How disciplined innovation and problem-solving can unlock untapped growth
Don’t underestimate the growth already inside their own walls. Instead unlock new revenue and cost savings with a system that engages people, manages risk, and turns ideas into measurable business results.
1. Engage More Workers in Proactive Problem Solving
When more employees actively participate in solving problems, companies see two major benefits:
- Valuable process improvements that reduce costs and increase efficiency
- Higher employee engagement, creating a culture of continuous improvement
The smallest project sometimes referred to as “Just Do It” or “Stop the Stupid” often have obvious returns with little downside. And because they are low risk they often don’t get officially tracked to report out value. But we do have data from training courses, because students apply what they learn to real work and document the value. In a small sample of seven students completing Fundamentals Training, the mean project value was $765,733 with a large standard deviation of $1,693,118. Obviously the project values are going to have a large variance due to all the possible projects people can invent along with the various industries and the company sizes, but the point is that as companies enable more innovation in how they work, the value adds up.
2. Focus on Disruptive Innovation for Growth
Disruptive innovation is where organizations generate new products or services that contribute 30–50% of revenue. Incremental improvements and “following the market” are important, but without a healthy focus on truly disruptive ideas, growth stagnates.

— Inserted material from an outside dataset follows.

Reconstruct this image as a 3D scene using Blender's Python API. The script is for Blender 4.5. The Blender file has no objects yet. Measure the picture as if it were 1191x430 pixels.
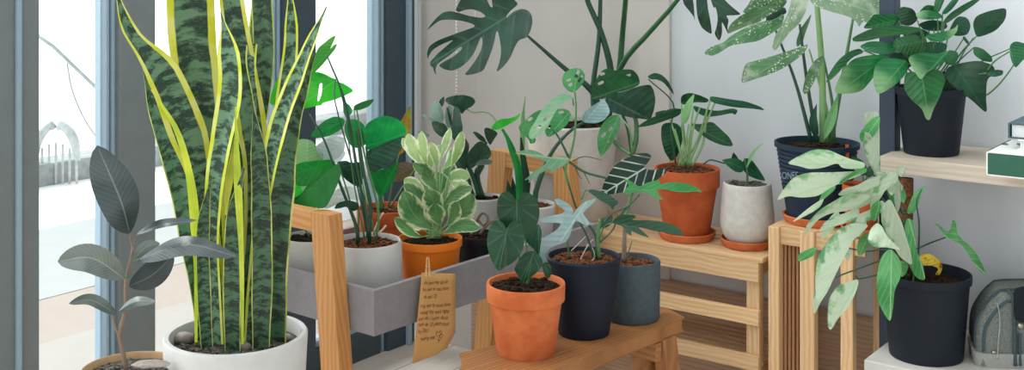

The key is leveraging new technology to invent ideas and disciplined experimentation. Take Brain Brew Custom Whiskey as an example: by controlling the wood–bourbon interaction to reduce variance by 99.5%, the team created a new business with award-winning products. This was all enabled by a structured, data-driven system, not customer insights or market trends.
Best practice: invest at least twice as much focus on disruptive and proactive projects as on incremental “idea follower” projects. This ensures you’re capturing the high-value opportunities that drive real growth.
3. Make the Funnel Wide Early (10x current sales), But Narrow Faster
Failing late in development or in the marketplace is expensive. The solution is to screen ideas aggressively early in the process and only invest in the most promising opportunities. A wide funnel at the start ensures you capture a diversity of ideas, but the ability to quickly filter and pivot is what maximizes ROI.
Data from large B2B companies shows typical idea screening passes ~65% of ideas, but our system reduces this to ~29%, saving millions in development costs while increasing the success rate of final commercialization. Smart early filtering lets your organization invest in the right ideas at the right time.
Across these three areas—employee-driven problem solving, disruptive innovation, and disciplined idea screening—the common thread is measurable impact. When organizations engage more people in solving problems, focus resources on meaningful new opportunities, and evaluate ideas early with data, the results accumulate quickly. Individual projects may range widely in value, but the combined effect across hundreds of initiatives can dramatically improve growth, efficiency, and competitiveness.
The organizations that succeed treat innovation and improvement as managed systems rather than occasional creative efforts. They widen the funnel of possibilities, learn quickly, and invest only in the opportunities that demonstrate real potential. Over time, this disciplined approach turns everyday ideas, experiments, and projects into significant economic value across the enterprise.